SIl n’est guère
fréquent, reconnaissons-le, qu’une exposition d’art
contemporain nous donne à voir, non des « tableaux »,
ces choses qui s’élaborent pour se négocier aussitôt,
mais les fragments d’un univers. Histoire sans paroles, pans d’une
cosmogonie dont l’œuvre n’est pas la fin en soi mais
la proximité sensible et accidentelle, la peinture de Wyrzykowski
apparaît d’une espèce peu commune. Au lieu d’engendrer
des images, des objets plus ou moins séduisants, elle se constitue
en « milieu », un milieu vivant doué d’une
dynamique singulière et capable de se régénérer
de tableau en tableau. À telle enseigne que les implications existentielles
et même politiques rarement tout à fait absentes de la peinture
polonaise y puisent une nouvelle verdeur et qu’au-delà de
la grille du langage strictement poétique on perçoive les
plaies toujours vives de l’histoire.
Moins une peinture qu’on « regarde », ce qui implique
une distance parfois infranchissable qu’une peinture qui vous regarde,
vous imprègne, vous captive. Quelques fois, la peinture c’est
beaucoup plus que de la peinture… Ici, il nous semble percevoir
des eaux poissonneuses, des masses océanes prises dans une résille
de signes, d’envoûtants mirages celés sous le grillage
d’un trais épais… Là, de vastes et immémoriales
empreintes, des constellations de graphies abstraites et pourtant expressives,
des ombres denses et mystérieuses à laquelle la peinture
prête son épaisseur. Une impression de vie intense, organique
et corpusculaire prise dans les rets d’une organisation abstraite.

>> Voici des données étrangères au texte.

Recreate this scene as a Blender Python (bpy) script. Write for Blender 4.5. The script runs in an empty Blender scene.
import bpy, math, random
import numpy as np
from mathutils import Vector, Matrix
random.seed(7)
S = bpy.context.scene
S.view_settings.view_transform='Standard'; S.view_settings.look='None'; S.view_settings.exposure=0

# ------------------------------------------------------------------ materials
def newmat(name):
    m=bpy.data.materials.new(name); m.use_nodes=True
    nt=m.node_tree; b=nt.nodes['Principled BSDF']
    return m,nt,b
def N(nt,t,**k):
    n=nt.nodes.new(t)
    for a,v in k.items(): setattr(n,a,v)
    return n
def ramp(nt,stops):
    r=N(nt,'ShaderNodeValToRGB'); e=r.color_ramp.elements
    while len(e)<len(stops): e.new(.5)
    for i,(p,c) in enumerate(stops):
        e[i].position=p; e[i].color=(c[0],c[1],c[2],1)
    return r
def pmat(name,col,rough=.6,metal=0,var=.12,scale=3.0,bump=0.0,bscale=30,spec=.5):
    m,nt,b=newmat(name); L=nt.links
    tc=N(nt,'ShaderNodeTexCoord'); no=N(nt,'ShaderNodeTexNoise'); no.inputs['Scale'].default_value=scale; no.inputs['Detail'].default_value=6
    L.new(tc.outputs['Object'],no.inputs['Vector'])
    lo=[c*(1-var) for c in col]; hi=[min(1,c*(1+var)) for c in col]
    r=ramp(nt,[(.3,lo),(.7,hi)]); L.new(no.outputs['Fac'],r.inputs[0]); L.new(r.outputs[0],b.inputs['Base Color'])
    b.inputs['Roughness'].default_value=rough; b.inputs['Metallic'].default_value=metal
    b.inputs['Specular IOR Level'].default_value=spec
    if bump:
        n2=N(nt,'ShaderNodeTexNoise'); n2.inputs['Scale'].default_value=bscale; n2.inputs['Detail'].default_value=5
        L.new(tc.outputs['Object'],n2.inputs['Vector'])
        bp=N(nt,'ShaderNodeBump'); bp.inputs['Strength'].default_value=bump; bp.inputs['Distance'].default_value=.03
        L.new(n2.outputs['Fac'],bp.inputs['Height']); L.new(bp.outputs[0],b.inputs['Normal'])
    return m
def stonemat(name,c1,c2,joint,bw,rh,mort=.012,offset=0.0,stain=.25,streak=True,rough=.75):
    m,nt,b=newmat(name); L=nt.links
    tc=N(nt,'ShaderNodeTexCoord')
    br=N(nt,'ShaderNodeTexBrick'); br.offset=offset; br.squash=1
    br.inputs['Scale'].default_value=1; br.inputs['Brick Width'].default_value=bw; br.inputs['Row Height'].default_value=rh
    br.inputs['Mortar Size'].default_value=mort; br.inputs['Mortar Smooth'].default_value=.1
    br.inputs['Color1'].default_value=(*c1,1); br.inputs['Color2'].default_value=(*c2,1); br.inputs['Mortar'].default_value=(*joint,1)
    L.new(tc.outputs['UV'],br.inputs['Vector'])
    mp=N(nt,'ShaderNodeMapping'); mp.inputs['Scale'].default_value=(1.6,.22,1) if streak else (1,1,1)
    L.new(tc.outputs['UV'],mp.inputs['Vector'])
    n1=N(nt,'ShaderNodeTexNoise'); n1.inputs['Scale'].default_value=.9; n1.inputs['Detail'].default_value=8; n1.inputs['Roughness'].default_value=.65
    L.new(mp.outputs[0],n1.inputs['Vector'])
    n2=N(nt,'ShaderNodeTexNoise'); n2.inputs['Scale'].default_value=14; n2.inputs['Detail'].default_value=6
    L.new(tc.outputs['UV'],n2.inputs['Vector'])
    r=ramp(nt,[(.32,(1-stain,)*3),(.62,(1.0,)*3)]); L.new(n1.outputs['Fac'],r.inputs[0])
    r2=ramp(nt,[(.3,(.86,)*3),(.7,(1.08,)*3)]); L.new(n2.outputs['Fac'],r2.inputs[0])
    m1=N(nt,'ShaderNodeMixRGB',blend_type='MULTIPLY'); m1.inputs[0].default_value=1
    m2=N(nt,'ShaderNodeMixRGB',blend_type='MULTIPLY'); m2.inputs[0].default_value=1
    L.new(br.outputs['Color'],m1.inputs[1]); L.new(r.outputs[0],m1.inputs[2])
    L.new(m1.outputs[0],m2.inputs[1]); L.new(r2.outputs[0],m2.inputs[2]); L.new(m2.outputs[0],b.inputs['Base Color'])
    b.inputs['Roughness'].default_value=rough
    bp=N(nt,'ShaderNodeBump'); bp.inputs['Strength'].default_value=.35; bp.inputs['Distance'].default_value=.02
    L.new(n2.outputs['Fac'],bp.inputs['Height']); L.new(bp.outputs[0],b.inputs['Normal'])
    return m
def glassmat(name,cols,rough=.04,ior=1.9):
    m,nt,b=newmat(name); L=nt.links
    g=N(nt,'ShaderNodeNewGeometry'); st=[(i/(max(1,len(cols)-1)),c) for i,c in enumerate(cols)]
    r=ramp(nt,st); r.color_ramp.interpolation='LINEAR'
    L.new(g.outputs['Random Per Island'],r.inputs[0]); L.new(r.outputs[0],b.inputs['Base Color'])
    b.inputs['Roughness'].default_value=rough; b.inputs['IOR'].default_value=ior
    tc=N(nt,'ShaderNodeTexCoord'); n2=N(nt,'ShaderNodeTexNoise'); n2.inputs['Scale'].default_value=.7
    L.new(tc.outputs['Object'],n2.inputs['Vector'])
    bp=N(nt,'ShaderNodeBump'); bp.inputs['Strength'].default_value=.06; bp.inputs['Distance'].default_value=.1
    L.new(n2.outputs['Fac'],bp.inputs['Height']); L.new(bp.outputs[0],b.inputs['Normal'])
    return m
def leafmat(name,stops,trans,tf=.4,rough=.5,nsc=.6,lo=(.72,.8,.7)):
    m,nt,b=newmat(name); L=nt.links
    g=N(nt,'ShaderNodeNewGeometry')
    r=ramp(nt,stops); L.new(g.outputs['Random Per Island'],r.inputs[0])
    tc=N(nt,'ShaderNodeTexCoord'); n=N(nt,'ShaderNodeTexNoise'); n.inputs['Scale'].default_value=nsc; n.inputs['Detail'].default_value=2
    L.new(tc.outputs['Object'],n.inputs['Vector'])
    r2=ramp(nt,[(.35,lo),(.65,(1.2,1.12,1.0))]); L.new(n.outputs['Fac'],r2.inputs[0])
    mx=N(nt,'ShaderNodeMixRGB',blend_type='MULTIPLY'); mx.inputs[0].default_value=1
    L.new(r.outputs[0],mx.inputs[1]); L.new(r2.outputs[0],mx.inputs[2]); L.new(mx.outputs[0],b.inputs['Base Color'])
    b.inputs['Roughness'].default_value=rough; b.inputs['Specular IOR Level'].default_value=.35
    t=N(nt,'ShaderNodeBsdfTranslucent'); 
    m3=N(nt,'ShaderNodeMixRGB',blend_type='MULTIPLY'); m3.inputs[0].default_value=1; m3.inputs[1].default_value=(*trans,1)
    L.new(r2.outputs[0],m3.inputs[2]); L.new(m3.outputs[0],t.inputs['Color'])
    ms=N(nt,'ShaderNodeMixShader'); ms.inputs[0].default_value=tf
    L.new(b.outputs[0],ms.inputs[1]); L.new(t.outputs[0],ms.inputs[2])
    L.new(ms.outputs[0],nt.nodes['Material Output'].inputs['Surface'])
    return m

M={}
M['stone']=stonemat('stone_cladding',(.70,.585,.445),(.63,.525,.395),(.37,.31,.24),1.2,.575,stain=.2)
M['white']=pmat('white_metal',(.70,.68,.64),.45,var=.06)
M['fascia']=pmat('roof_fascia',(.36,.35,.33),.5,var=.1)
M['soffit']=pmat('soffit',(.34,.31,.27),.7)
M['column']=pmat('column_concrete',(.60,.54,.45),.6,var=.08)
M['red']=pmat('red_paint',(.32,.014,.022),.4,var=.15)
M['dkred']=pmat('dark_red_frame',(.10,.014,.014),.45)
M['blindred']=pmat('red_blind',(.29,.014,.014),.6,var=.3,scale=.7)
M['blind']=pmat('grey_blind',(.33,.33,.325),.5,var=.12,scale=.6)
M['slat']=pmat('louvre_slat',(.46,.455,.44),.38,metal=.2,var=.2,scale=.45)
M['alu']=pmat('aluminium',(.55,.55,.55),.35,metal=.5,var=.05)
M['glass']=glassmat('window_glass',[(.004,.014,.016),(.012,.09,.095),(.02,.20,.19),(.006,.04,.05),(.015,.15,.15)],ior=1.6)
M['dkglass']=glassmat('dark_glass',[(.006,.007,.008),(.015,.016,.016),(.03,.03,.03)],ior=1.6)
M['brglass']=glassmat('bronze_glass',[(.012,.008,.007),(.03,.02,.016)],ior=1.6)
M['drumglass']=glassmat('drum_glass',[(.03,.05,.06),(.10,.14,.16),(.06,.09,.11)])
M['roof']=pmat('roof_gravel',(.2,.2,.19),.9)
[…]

Le rythme et la scansion de la composition y ont une importance primordiale,
suggérant et prolongeant sur la toile les rituels immuables selon
lesquels la nature se manifeste.
On pense aux tout premiers âges de la représentation artistique,
aux « motifs » et aux signes idéomorphes vivement tracés
dans la terre des objets utilitaires, aux décors qui narraient
la vie quotidienne et la nature en incluant une symbolique de vie et de
mort. La toile sous sa brosse devient un médium singulier qui absorbe
comme une radiographie les mouvances, les ombres, les taches et les opacités
les plus signifiantes. La peinture est moins élaboration et construction
que processus de captation et de conversion immédiate du flux vital
en puissantes impressions graphiques ou quelquefois en subtiles microcosmes.
Comme l’organisme vivant se fossilise dans la pierre au fil des
millénaires, les œuvres de Wyrzykowski gardent et transforment
la trace de ce qui a le plus marqué le peintre. Il traque les ombres
et les agrandit jusqu’à leur donner une dimension fabuleuse.
L’infiniment petit, le larvaire, le microscopique s’amplifient
sous son regard et se confondent avec les sortilèges, les fantasmes
surgis de la nuit noire de l’histoire et de l’aventure collective.
Piégeant temps et espace grâce au code immédiatement
sensible de son langage primitif, Wyrzykowski fait participer d’un
même tissu organique les événements et les sédiments
qu’ils laissent dans la mémoire.
Tout est transcription, chez lui, au sens musical du terme, architecture
du rêve, symbolique de l’invisible. Un art capable de raccourcis
impressionnants puisque des valeurs généralement distinctes
comme le dessin, la peinture, la gravure trouvent ici une expression commune.
Jusqu’au registre des couleurs qui lui aussi déroge à
l’ordre traditionnel : des gris, des bleus marine, des noirs, des
beiges et des bruns… Ils accentuent le sentiment d’une cosmogonie
fonctionnant selon les lois singulières et irrationnelles de l’inconscient.